Apple's stock has dropped 10% in the wake of negative headlines, but the decline has not deterred Wall Street analysts from backing the company.

Following the recent bad publicity of mapping issues with the new iPhone 5 and supply disruptions after labour strikes in China, the company stock has hit resistance.

Lowered from its 52-week high, the stock is now placed in correction territory as investors cash in on company shares with a combined 2.5% decrease over two days of trading this week.

But Wall Street experts have not hit the panic buttons, reassuring investors the latest media reports have not affected demand of the iPhone 5.

"From our latest supply chain work, we have not picked up a drop-off in demand and production appears to be improving with the bottleneck moving from components (like the in-cell touchscreen) to the assembly of the iPhone 5 itself," analyst Shaw Wu told Apple Insider.

After already shifting over five million of the device in just three days after its initial launch, Wu says wait times for the product currently sits between three to four weeks due to an "overwhelming demand."

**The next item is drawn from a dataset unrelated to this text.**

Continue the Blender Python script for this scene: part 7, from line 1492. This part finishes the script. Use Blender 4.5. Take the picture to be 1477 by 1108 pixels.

As a result Wu, who remains confident the company will meet his forecast of selling 27 million iPhones in the September quarter, thinks the California-based firm is still on track to shift a record-breaking 46.5m handsets by the December quarter.

Other news which will reassure investors is the ordering of 10 million iPad Minis from Asian suppliers, more than double as many products as Amazon’s lower-priced Kindle Fire.